近年、トクリュウは強盗や窃盗といった凶悪犯罪にも関与しています。

– SNSで「闇バイト」と称して犯罪の実行者を募集する
– 指示役は匿名のまま、実行犯だけが逮捕される構造を作る
– 犯罪後すぐに解散し、新たなメンバーを募る

東京都内や関西圏では、トクリュウによる窃盗事件が急増しており、犯罪の背後に暴力団が関与しているケースも確認されています。

トクリュウの特徴と危険性

流動的なメンバー構成

トクリュウの最大の特徴は、犯罪ごとにメンバーが入れ替わる点です。犯行に加担するメンバーは一時的なつながりしか持たず、リーダーや指示役は直接関与しないように設計されています。これにより、犯罪グループの実態が把握しにくく、摘発が困難になります。

匿名性の高さ

メンバーはSNSやダークウェブを利用して連絡を取り合い、通常の電話番号や銀行口座を使わずに取引を行うことが多いです。これにより、警察の捜査を逃れることが容易になっています。

実行犯の使い捨て

トクリュウの上層部は、実際に犯罪を実行するメンバーを使い捨てにする傾向があります。特に特殊詐欺や強盗の実行犯は逮捕されやすいため、常に新しいメンバーを募集し、犯罪が発覚したらすぐに解散する仕組みになっています。

トクリュウに関わらないために

高額報酬のバイトに注意

トクリュウのメンバー募集は、SNSや求人サイトで行われることが多いです。「簡単に高収入」「即日現金支給」といった言葉が使われている場合は、詐欺や犯罪の可能性が高いため注意が必要です。

個人情報の提供を避ける

トクリュウは応募者に身分証明書の提出を求めることが多く、一度個人情報を提供すると脅迫の材料にされる可能性があります。不審な求人に対して個人情報を送らないことが重要です。

犯罪に関与した場合のリスクを理解する

トクリュウの実行犯として関与すると、逮捕や前科がつくリスクが極めて高くなります。一度でも犯罪に加担すると、他の犯罪への関与を強要されることが多いため、初めから関わらないことが最も有効な対策です。

警察の取り締まりと今後の対策

警察は、トクリュウに対する取り締まりを強化しており、特にSNS上での募集活動に対する監視を強めています。都道府県警察間での情報共有も進められ、犯罪グループの摘発に向けた対策が進んでいます。

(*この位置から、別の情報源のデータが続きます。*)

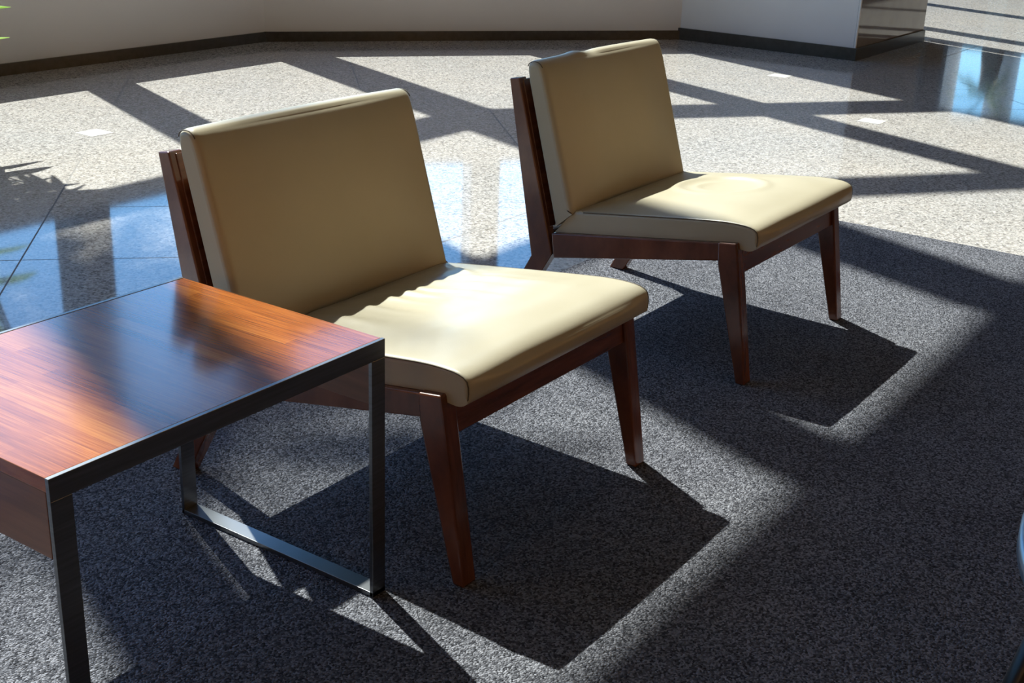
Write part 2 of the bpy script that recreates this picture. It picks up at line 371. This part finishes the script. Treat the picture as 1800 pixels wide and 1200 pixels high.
# ------------------------------------------------------------------ lounge chairs
CW = 0.67
def bez(p, n=8):
    """round the corners of polygon p: list of (y, z, radius)"""
    out = []; m = len(p)
    for i in range(m):
        a = Vector(p[i-1][:2]); b = Vector(p[i][:2]); c = Vector(p[(i+1) % m][:2]); r = p[i][2]
        if r <= 0: out.append((b.x, b.y)); continue
        u = (a-b); v = (c-b); ru = min(r, u.length*0.48); rv = min(r, v.length*0.48)
        A = b+u.normalized()*ru; Cc = b+v.normalized()*rv
        for k in range(n+1):
            t = k/n; q = A*(1-t)**2 + b*2*t*(1-t) + Cc*t*t; out.append((q.x, q.y))
    return out
def resample(p, n):
    P = [Vector(q) for q in p]; m = len(P); d = [(P[(i+1) % m]-P[i]).length for i in range(m)]; tot = sum(d)
    out = []; i = 0; acc = 0
    for k in range(n):
        s = tot*k/n
        while acc+d[i] < s: acc += d[i]; i += 1
        out.append(P[i].lerp(P[(i+1) % m], (s-acc)/max(d[i], 1e-9)))
    return out
def cushion(prof, x0, x1, disp, nx=90, npf=220, edge=0.010):
    """profile (y, z) swept along x, ends rolled in by edge; disp(u, y, z, n) -> offset along outward normal"""
    P = resample(prof, npf); cy = sum(q.x for q in P)/npf; cz = sum(q.y for q in P)/npf
    nr = []
    for i in range(npf):
        t = (P[(i+1) % npf]-P[i-1]).normalized(); nn = Vector((t.y, -t.x))
        nr.append(nn)
    area = sum(P[i].x*P[(i+1) % npf].y-P[(i+1) % npf].x*P[i].y for i in range(npf))
    if area < 0: nr = [-q for q in nr]
    xs = [];
    for k in range(5): a = k/4*PI/2; xs.append((x0+edge*(1-math.sin(a)), edge*(1-math.cos(a))) )
    xs = xs[::-1][:0] or [(x0+edge*(1-math.cos(a)), edge*(1-math.sin(a))) for a in [k/5*PI/2 for k in range(6)]]
    mid = [(x0+edge+(x1-x0-2*edge)*k/nx, 0.0) for k in range(1, nx)]
    end = [(x1-(x-x0), e) for x, e in xs[::-1]]
    st = xs+mid+end
    bm = bmesh.new(); rings = []
    for x, ins in st:
        u = (x-x0)/(x1-x0); ring = []
        for q, nn in zip(P, nr):
            dd = disp(u, q.x, q.y, nn)-ins*sstep(-0.5, 0.0, nn.y)*(1-sstep(0.5, 0.9, nn.x))
            ring.append(bm.verts.new((x, q.x+nn.x*dd, q.y+nn.y*dd)))
        rings.append(ring)
    for a, b in zip(rings, rings[1:]):
        for k in range(npf): bm.faces.new((a[k], a[(k+1) % npf], b[(k+1) % npf], b[k]))
    for ring, sx in ((rings[0], -1), (rings[-1], 1)):
        inner = ring
        for f in (0.96,):
            nw = [bm.verts.new((v.co.x, cy+(v.co.y-cy)*1.0 + 0, v.co.z)) for v in inner]
            # shrink towards the profile's middle line
            for v, r in zip(nw, ring): v.co.y = cy+(r.co.y-cy)*(0.35+0.65*f); v.co.z = (lambda zc: zc+(r.co.z-zc)*f)(cz + (r.co.y-cy)*slope)
            for k in range(len(ring)): bm.faces.new((inner[k], inner[(k+1) % len(ring)], nw[(k+1) % len(ring)], nw[k]))
            inner = nw
        bm.faces.new(inner)
    return bm, P, nr
slope = 0.0
SEAT = [(0.612, 0.2885, 0.004), (0.078, 0.3655, 0.002), (0.064, 0.352, 0.004), (0.030, 0.349, 0.014), (0.010, 0.362, 0.015), (0.012, 0.404, 0.015), (0.036, 0.4150, 0.02), (0.10, 0.4165, 0.05), (0.26, 0.397, 0.08), (0.556, 0.3570, 0.01)]
BACK = [(0.606, 0.305, 0.006), (0.715, 0.700, 0.01), (0.722, 0.735, 0.018), (0.700, 0.748, 0.018), (0.672, 0.742, 0.02), (0.655, 0.700, 0.02), (0.5500, 0.3535, 0.006)]
def sstep(a, b, x):
    t = max(0, min(1, (x-a)/(b-a))); return t*t*(3-2*t)
def bumpf(u, a=0.12): return sstep(0, a, u)*sstep(0, a, 1-u)
def lounge_chair(loc, label, kind):
    global slope
    T = thing('lounge_chair', label, 'chair', loc, 0, 'cream leather lounge chairs')
    # side rails
    for xa in (0.0, CW-0.028):
        obj('side_rail', prism(bmesh.new(), [(0.100, 0.3155), (0.602, 0.219), (0.612, 0.288), (0.066, 0.3665), (0.090, 0.340)], xa, xa+0.028, 'x'), M_WOODX if 0 else M_WOOD, T, bevel=0.003)
    # front legs: wide at the rail, narrow at the floor, raked forward
    for xa in (-0.0015, CW-0.0385):
        obj('front_leg', prism(bmesh.new(), [(0.0, 0.0), (0.026, 0.0), (0.108, 0.308), (0.112, 0.362), (0.061, 0.3685), (0.054, 0.335)], xa, xa+0.040, 'x'), M_WOOD, T, bevel=0.004)
    # rear post and leg in one bent piece
    for xa in (-0.0015, CW-0.0325):
        obj('rear_leg', prism(bmesh.new(), [(0.738, 0.0), (0.788, 0.0), (0.675, 0.212), (0.768, 0.692), (0.737, 0.697), (0.607, 0.228)], xa, xa+0.034, 'x'), M_WOOD, T, bevel=0.003)
    obj('front_rail', prism(bmesh.new(), [(0.054, 0.283), (0.078, 0.280), (0.094, 0.349), (0.063, 0.349)], 0.038, CW-0.038, 'x'), M_WOODX, T, bevel=0.002)
    obj('rear_rail', prism(bmesh.new(), [(0.612, 0.226), (0.634, 0.232), (0.648, 0.290), (0.626, 0.286)], 0.033, CW-0.033, 'x'), M_WOODX, T, bevel=0.002)
    obj('back_panel', prism(bmesh.new(), [(0.626, 0.300), (0.643, 0.296), (0.7515, 0.688), (0.7325, 0.692)], 0.014, CW-0.014, 'x'), M_WOODX, T, bevel=0.002)
    # seat cushion
    def dseat(u, y, z, n):
        if n.y < 0.2: return (0.006*max(0, -n.x)*bumpf(u, 0.2)*sstep(0.352, 0.38, z)) if n.x < -0.2 else 0.0
        v = (y-0.02)/0.54
        top = sstep(0.2, 0.8, n.y)
        d = 0.015*sstep(-0.02, 0.30, v)*sstep(0, 0.25, 1-v)*bumpf(u, 0.22)
        if kind == 0:
            # creases fanning out from the rear right of the seat
            for (cu, cv, du, dv, wd, am) in ((0.68, 0.62, 0.10, -1.0, 0.020, 0.0036), (0.585, 0.60, 0.06, -1.0, 0.017, 0.0040), (0.515, 0.68, 0.02, -1.0, 0.015, 0.0036),
                                             (0.43, 0.72, 0.04, -1.0, 0.020, 0.0042), (0.32, 0.74, 0.0, -1.0, 0.022, 0.0040), (0.20, 0.76, -0.05, -1.0, 0.025, 0.0036), (0.77, 0.55, 0.12, -1.0, 0.020, 0.0026), (0.86, 0.80, -0.5, -1.0, 0.022, 0.0040)):
                a = (u-cu); b = (v-cv); l = math.hypot(du, dv); al = (a*du+b*dv)/l; ac = (-a*dv+b*du)/l + 0.25*al*al
                d += am*math.exp(-(ac/wd)**2)*math.exp(-(al/0.19)**2)
                d -= am*0.7*math.exp(-((ac-0.042)/(wd*1.1))**2)*math.exp(-(al/0.17)**2)
            d += 0.0022*noise.noise(Vector((u*3.2, v*11, 1.7)))*bumpf(u)
        else:
            # shallow oval dent with a raised lip
            r = math.hypot((u-0.56)/0.18, (v-0.50)/0.23)
            ang = math.atan2(v-0.50, u-0.56)
            d += 0.0085*math.exp(-((r-1)/0.13)**2)*(0.65+0.35*math.sin(ang+0.8)) - 0.006*math.exp(-(r/0.7)**2)
            d += 0.0036*math.exp(-((r-0.55)/0.10)**2)*(0.5+0.5*math.sin(ang-0.4))
            d += 0.0050*math.exp(-((v-0.86-0.05*math.sin(u*7))/0.03)**2)*math.exp(-((u-0.33)/0.18)**2)
            d += 0.0013*noise.noise(Vector((u*3, v*7, 6.1)))*bumpf(u)
        return d*top
    slope = -0.10
    bm, P, nr = cushion(bez(SEAT), 0.015, CW-0.015, dseat)
    sc = obj('seat_cushion', bm, M_LEATHER, T, smooth='caps')
    def seam_path(P, nr, x, sel, off=0.0006):
        idx = [i for i in range(len(P)) if sel(P[i], nr[i])]
        # make contiguous
        cut = next((k for k in range(1, len(idx)) if idx[k]-idx[k-1] > 1), None)
        if cut: idx = idx[cut:]+idx[:cut]
        return [(x, P[i].x+nr[i].x*(off-0.003), P[i].y+nr[i].y*(off-0.003)) for i in idx[::2]]
    for x in (0.0165, CW-0.0165):
        pth = seam_path(P, nr, x, lambda q, n: (n.y > 0.1 and q.y > 0.36) or n.x < -0.25)
        obj('seam', tube(bmesh.new(), pth, 0.0014, 6), M_SEAM, sc, smooth=True)
    # back cushion
    def dback(u, y, z, n):
        v = (z-0.36)/0.38
        if n.x < -0.5: return 0.010*math.sin(PI*min(1, max(0, v)))**0.6*bumpf(u, 0.3)
        if n.y > 0.5 and z > 0.7: return (0.0035*math.sin(PI*u) + (0.004*math.exp(-((u-0.30)/0.05)**2)-0.003*math.exp(-((u-0.40)/0.06)**2))*kind)*sstep(0.5, 0.9, n.y)
        return 0.0
    slope = 3.6; 
    bm, P, nr = cushion2(BACK, 0.006, CW-0.012, dback)
    bc = obj('back_cushion', bm, M_LEATHER, T, smooth='caps')
    for x in (0.009, CW-0.015):
        pth = seam_path(P, nr, x, lambda q, n: q.y > 0.728)
        obj('seam', tube(bmesh.new(), pth, 0.0012, 6), M_SEAM, bc, smooth=True)
    return T
def cushion2(prof, x0, x1, disp):
    """as cushion(), for the upright back: end caps shrink towards the leaning middle line"""
    global slope
    P = bez(prof)
    bm, PP, nr = cushion_up(P, x0, x1, disp)
    return bm, PP, nr
def cushion_up(prof, x0, x1, disp, nx=70, npf=180, edge=0.016):
    P = resample(prof, npf); nr = []
    for i in range(npf):
        t = (P[(i+1) % npf]-P[i-1]).normalized(); nr.append(Vector((t.y, -t.x)))
    area = sum(P[i].x*P[(i+1) % npf].y-P[(i+1) % npf].x*P[i].y for i in range(npf))
    if area < 0: nr = [-q for q in nr]
    st0 = [(x0+edge*(1-math.cos(a)), edge*(1-math.sin(a))) for a in [k/5*PI/2 for k in range(6)]]
    mid = [(x0+edge+(x1-x0-2*edge)*k/nx, 0.0) for k in range(1, nx)]
    st = st0+mid+[(x1-(x-x0), e) for x, e in st0[::-1]]
    bm = bmesh.new(); rings = []
    for x, ins in st:
        u = (x-x0)/(x1-x0)
        ring = []
        for q, n in zip(P, nr):
            dd = disp(u, q.x, q.y, n)-ins*sstep(-0.5, -0.05, n.y)
            ring.append(bm.verts.new((x, q.x+n.x*dd, q.y+n.y*dd)))
        rings.append(ring)
    for a, b in zip(rings, rings[1:]):
        for k in range(npf): bm.faces.new((a[k], a[(k+1) % npf], b[(k+1) % npf], b[k]))
    for ring, sx in ((rings[0], -1), (rings[-1], 1)):
        inner = ring
        for f in (0.96,):
            nw = []
            for r in ring:
                z = 0.53+(r.co.z-0.53)*(0.5+0.5*f); yc = 0.635+(z-0.53)*0.285
                y = yc+(r.co.y-(0.635+(r.co.z-0.53)*0.285))*f
                nw.append(bm.verts.new((r.co.x, y, z)))
            for k in range(npf): bm.faces.new((inner[k], inner[(k+1) % npf], nw[(k+1) % npf], nw[k]))
            inner = nw
        bm.faces.new(inner)
    return bm, P, nr
lounge_chair((1.632, 1.198, 0.009), 'cream leather lounge chair right behind the side table, seat creased', 0)
lounge_chair((2.852, 1.215, 0.009), 'cream leather lounge chair farther from the side table, oval dent in its seat', 1)

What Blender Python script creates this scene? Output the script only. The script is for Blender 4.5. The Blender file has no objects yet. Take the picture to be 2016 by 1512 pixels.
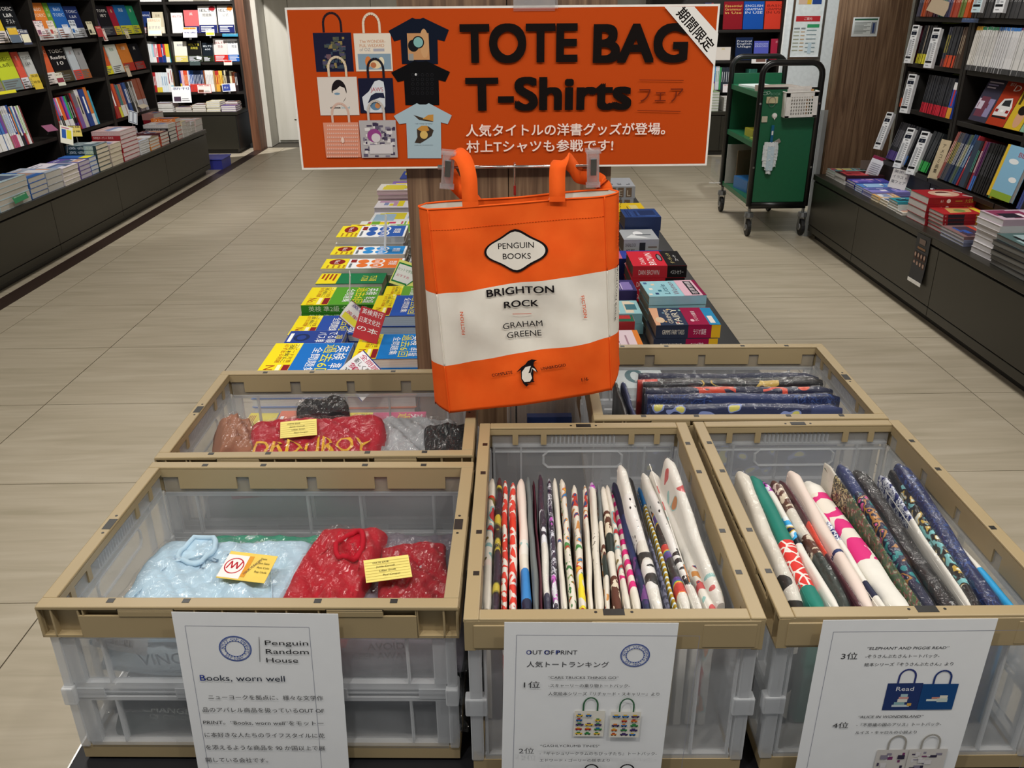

政府も、トクリュウの防止策として、違法な求人広告の規制強化や金融機関との連携を強化し、犯罪資金の流れを断つ取り組みを進めています。

まとめ

トクリュウは、匿名性と流動性を特徴とする新しい形態の犯罪グループであり、特殊詐欺や強盗といった重大犯罪に関与しています。SNSを悪用したメンバー募集や、個人情報を利用した脅迫が横行しており、一度関与すると抜け出すことが困難になるケースが多いです。

高額報酬の求人には慎重に対応し、個人情報を安易に提供しないことがトクリュウに巻き込まれないための最善の方法です。警察や政府の取り締まりも強化されていますが、個人レベルでも警戒心を持ち、違法行為に関与しないよう意識することが重要です。